[Extracted records]
__________________________________________________

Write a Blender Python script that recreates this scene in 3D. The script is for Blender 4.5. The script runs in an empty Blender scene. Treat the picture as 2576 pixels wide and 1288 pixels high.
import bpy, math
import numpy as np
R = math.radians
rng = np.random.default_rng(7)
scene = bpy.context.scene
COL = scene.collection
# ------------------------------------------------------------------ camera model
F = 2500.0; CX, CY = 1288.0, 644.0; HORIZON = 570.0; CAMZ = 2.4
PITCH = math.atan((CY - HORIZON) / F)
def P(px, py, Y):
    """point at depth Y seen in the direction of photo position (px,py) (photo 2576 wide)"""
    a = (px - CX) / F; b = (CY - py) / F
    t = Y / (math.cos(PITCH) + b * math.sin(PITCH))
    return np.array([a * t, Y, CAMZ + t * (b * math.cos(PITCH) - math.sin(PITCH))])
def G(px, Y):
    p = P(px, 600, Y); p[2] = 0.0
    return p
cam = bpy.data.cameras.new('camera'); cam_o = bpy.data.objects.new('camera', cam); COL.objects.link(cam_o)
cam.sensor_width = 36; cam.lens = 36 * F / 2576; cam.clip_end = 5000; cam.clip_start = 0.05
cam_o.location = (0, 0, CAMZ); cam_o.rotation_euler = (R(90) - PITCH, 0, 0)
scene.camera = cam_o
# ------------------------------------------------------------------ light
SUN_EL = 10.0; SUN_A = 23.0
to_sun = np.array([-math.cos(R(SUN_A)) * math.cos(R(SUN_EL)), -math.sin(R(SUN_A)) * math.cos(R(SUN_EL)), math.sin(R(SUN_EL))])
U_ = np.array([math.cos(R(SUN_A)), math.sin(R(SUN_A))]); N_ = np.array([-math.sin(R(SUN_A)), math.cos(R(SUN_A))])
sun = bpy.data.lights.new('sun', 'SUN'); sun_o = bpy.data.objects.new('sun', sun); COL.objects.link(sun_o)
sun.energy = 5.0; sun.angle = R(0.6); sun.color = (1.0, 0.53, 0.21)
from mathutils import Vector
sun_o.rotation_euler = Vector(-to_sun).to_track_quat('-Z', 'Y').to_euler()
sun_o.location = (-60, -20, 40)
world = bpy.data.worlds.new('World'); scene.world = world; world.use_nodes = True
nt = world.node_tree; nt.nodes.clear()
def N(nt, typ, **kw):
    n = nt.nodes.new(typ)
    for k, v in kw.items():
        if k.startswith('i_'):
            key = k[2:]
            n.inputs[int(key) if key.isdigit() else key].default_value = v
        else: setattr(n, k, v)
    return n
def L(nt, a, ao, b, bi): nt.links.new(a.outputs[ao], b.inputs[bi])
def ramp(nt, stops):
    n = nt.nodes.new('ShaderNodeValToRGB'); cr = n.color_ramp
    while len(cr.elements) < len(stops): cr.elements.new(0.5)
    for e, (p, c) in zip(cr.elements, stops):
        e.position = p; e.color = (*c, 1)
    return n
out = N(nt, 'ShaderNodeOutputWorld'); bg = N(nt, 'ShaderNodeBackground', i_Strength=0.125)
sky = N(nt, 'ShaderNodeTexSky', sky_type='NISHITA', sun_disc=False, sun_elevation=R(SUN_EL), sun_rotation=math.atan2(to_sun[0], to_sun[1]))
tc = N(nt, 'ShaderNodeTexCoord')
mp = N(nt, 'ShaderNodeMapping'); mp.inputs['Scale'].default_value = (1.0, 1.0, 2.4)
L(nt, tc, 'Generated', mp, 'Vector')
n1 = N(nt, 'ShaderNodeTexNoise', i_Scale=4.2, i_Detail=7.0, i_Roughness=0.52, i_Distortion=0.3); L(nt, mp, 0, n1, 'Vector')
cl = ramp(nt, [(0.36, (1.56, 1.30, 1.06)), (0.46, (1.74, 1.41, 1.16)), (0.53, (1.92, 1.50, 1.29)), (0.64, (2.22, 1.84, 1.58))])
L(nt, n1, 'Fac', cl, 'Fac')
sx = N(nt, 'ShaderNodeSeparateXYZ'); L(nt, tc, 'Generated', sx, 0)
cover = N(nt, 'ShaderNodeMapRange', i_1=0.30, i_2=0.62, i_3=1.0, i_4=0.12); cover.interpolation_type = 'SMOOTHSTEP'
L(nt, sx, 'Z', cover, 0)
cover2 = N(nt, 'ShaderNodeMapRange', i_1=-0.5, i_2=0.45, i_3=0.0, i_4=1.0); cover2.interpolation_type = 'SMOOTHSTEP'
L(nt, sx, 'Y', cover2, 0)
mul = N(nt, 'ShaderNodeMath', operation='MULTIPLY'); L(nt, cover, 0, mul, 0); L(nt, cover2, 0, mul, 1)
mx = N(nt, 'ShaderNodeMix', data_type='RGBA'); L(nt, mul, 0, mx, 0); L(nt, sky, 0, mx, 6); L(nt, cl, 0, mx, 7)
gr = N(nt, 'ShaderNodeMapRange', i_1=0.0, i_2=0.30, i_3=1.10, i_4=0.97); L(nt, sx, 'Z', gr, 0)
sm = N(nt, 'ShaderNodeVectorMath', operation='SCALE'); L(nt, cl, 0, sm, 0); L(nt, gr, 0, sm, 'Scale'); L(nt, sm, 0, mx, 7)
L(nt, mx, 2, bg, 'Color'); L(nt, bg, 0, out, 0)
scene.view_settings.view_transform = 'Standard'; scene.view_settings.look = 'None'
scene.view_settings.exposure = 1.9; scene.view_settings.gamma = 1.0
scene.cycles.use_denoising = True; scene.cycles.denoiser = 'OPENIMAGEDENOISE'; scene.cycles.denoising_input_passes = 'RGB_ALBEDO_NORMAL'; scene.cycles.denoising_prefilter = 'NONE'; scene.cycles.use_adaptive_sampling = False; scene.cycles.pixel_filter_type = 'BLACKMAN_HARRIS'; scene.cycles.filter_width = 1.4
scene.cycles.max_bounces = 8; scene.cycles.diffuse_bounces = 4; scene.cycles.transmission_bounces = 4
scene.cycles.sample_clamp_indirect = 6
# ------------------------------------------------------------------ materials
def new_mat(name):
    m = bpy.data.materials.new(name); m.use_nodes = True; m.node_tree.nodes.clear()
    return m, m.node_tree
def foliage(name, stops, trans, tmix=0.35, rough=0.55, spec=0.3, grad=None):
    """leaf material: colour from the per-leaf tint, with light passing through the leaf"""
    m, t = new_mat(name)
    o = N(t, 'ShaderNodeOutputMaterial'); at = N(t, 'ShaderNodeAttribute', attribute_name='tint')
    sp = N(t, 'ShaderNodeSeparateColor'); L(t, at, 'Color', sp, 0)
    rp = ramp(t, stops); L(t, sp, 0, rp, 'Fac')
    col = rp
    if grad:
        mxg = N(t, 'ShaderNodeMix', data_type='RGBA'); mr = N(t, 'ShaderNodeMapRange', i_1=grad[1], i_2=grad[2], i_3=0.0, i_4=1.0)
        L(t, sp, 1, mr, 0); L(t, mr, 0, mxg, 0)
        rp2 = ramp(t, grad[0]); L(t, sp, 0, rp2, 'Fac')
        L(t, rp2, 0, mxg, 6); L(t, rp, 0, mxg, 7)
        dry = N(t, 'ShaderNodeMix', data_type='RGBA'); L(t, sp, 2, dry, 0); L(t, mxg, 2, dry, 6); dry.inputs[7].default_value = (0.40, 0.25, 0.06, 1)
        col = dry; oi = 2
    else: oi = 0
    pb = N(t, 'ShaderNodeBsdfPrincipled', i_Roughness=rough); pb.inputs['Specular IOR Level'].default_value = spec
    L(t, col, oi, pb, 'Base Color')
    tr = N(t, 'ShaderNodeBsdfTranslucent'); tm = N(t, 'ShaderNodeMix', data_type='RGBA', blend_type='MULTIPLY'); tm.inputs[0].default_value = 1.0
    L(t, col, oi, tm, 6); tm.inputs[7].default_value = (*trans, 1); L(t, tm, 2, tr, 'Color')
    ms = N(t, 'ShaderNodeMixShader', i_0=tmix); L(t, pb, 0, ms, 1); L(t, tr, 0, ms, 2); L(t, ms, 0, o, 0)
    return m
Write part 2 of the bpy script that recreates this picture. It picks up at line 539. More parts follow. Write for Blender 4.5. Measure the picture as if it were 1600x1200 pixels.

__________________________________________________

> **SHORT EXERCISE**: Above is a listing; print exactly its lines from the one with "mxg = N(t, 'ShaderNodeMix', data_type='RGBA');" through the one with "L(t, rp2, 0, mxg, 6);", and no other lines.

> **EXERCISE OUTPUT**:
        mxg = N(t, 'ShaderNodeMix', data_type='RGBA'); mr = N(t, 'ShaderNodeMapRange', i_1=grad[1], i_2=grad[2], i_3=0.0, i_4=1.0)
        L(t, sp, 1, mr, 0); L(t, mr, 0, mxg, 0)
        rp2 = ramp(t, grad[0]); L(t, sp, 0, rp2, 'Fac')
        L(t, rp2, 0, mxg, 6); L(t, rp, 0, mxg, 7)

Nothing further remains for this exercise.